Wildlife vacation in Diani

Colobus conservation is also a tourist attraction centre. PHOTO | FADHILI FREDERICK

What you need to know:

  • The injured monkeys most of the time find a home in a conservancy located in Diani.
  • Diani is known world over for its sandy beaches, but few tourists visit to see the endangered Angolan Colobus monkeys, bushbabies, rare orange-white squirrels and butterflies that live in Kaya Kinondo Sacred Forest and Diani forest.

With a stick, a hotel guard tries to chase a group of baboons into the forest. We thought they might scamper; they did not.

Down the stretch heading to Sands at Chale in Diani, six-feet tall baboons take an evening stroll in the middle of the road as if they own the territory.

The smaller Angolan Colobus monkeys dart up the trees onto the electric wires that surround the hotel. A few are electrocuted and drop down.

Watch monkeys

Although injured, they hurry into the forest. The injured monkeys most of the time find a home in a conservancy located in Diani.

The rescuers drive down the road picking the injured monkeys, some are brought in by Good Samaritans.

We walk further down the road, finding more groups of baboons that stand tall to watch as we pass. The creepy (maybe completely untrue) stories about the Kaya Kinondo Forest nearby cut short our evening stroll and we head back to the hotel.

Diani is known world over for its sandy beaches, but few tourists visit to see the endangered Angolan Colobus monkeys, bushbabies, rare orange-white squirrels and butterflies that live in Kaya Kinondo Sacred Forest and Diani forest.

The forest located on the stretch where Villa Kalista, Al Manara, Lantana Galu, Neptune Village and Baobab hotels is home to many wild animals.

If you walk through the revered Kaya forest, the sun will burn through the forest canopy above you head.

A swarm of insects will buzz, giant leaves will fall down and scare you more as the brightly coloured squirrels scamper. Off in the distance, you will find a ‘fingo’, a burial site for magical objects to protect the Digo Community from calamities.

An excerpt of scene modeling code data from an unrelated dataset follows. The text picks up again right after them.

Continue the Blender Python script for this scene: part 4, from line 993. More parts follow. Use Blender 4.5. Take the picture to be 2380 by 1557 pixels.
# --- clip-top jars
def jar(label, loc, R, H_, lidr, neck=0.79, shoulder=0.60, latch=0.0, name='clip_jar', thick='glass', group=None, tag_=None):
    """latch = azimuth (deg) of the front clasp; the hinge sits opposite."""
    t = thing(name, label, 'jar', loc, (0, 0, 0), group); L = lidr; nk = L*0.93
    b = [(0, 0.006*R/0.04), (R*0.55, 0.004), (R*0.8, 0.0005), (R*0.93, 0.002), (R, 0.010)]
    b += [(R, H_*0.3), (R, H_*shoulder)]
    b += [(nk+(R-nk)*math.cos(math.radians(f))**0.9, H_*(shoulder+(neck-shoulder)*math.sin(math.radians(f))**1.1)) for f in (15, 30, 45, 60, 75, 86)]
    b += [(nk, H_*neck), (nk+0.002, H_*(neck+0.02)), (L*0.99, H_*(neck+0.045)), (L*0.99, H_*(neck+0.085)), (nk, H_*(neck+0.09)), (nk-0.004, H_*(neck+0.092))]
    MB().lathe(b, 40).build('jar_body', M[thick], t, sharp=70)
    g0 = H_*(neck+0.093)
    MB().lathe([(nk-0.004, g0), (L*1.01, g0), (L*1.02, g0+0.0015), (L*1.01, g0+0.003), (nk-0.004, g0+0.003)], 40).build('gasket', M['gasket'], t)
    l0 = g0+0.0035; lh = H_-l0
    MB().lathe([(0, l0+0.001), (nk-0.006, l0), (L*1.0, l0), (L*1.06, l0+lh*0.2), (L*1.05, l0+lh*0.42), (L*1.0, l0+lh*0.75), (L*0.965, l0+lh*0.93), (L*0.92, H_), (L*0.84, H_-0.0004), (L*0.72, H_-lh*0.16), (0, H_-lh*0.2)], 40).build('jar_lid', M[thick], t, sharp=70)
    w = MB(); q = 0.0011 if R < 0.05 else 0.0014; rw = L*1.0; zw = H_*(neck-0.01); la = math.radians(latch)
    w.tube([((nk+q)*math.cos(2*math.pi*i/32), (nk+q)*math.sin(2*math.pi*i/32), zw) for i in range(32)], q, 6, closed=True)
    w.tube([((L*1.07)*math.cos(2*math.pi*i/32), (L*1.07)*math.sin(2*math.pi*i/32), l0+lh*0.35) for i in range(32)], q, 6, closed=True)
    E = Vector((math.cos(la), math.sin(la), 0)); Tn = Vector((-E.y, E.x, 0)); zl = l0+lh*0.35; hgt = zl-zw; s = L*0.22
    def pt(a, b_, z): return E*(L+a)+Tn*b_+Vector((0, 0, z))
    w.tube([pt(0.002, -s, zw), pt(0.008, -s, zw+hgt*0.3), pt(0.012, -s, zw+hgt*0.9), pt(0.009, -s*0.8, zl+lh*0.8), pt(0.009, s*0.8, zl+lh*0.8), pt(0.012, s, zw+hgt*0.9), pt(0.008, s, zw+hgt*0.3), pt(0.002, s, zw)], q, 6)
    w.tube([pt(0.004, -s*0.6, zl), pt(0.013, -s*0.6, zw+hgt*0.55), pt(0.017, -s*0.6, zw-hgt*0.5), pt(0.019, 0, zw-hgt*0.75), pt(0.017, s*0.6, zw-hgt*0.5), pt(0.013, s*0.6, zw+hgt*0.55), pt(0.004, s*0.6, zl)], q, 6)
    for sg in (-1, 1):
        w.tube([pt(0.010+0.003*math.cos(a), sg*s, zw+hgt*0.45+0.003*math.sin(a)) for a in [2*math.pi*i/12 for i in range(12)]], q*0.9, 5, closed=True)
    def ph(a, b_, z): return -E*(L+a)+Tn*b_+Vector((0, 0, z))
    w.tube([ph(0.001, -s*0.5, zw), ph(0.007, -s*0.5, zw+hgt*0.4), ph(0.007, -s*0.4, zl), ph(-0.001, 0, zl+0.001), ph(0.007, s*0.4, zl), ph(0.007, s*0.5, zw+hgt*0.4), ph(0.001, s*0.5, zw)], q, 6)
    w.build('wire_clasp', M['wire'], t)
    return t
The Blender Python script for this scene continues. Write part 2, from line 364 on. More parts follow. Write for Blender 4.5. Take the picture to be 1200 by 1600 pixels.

But of interest to wildlife lovers is the Diani monkey conservancy. While many people relax on hammocks in the beach hotels that line up the Diani South stretch, soaking in the sun, book in hand, nothing quite beats learning about monkeys.

Situated on a small plot, the endangered Colobus Monkey Trust House is full of history.

The sick and injured monkeys are taken care of here, most of which have been electrocuted as they try to jump into the hotels near the forest.

Sent back to wild

Kelly Martin, the conservation manager says Diani forest stretches to southern Somalia’s Jubba and Shabelle rivers and ends at the Limpopo river in Mozambique.

Deep in the heart of this forest, is home to the endangered vervets, sykes monkeys, baboons and bushbabies.

In Diani, sykes and vervet monkey census is conducted every October to identify the troops and demography.

Kelly says preservation of the  monkeys in Diani is ensured through rescue, treatment, rehabilitation and school education programmes.

The monkeys receive treatment before being sent back into the wild.

Road accidents

Esther Msagha, a tour guide says in 2011, the centre welcomed an Angolan black and white Colobus monkey named Betsy— the first hand-reared monkey in the world.

“Previously, no one had been able to hand-rear Angolan Colobus due to their incredibly complex diet and sensitive temperament,” she says.

Now Betsy helps hand-rear other monkeys (feed and care for young orphaned Colobus monkeys until they are grown and released into the forest).

Halima Shilingi, a staff at Colobus Conservation in Diani, feeding a rescued monkey. PHOTO | FADHILI FREDRICK | NMG

If one of your travel bucket list items is to hold a monkey, you’re not lucky. The orphan care and rehabilitation centre is fenced to minimise human contact and only trained workers can feed the young ones.

Colobridges

In addition, the team educates the local community on conservation by carrying out weekly workshops in primary and secondary schools.

“This is meant to bring up a generation that has knowledge on the importance of animals,” she says.

However, Kelly says what is holding back the conservation efforts is road accidents and electrocution.

‘‘Colobus monkeys do not necessarily distinguish between tree branches and overhead power lines, which can be very dangerous as they leap from a tree to an electric fence,’’ she says.

To avert the challenge, the conservancy is working with Kenya Power to insulate the electricity lines and protect monkeys.

They have also built bridge ladders called ‘colobridges’ going from the top of trees across the road to minimise road casualties.

“We have erected 32 colobridges which have significantly reduced road accidents,’’ she says.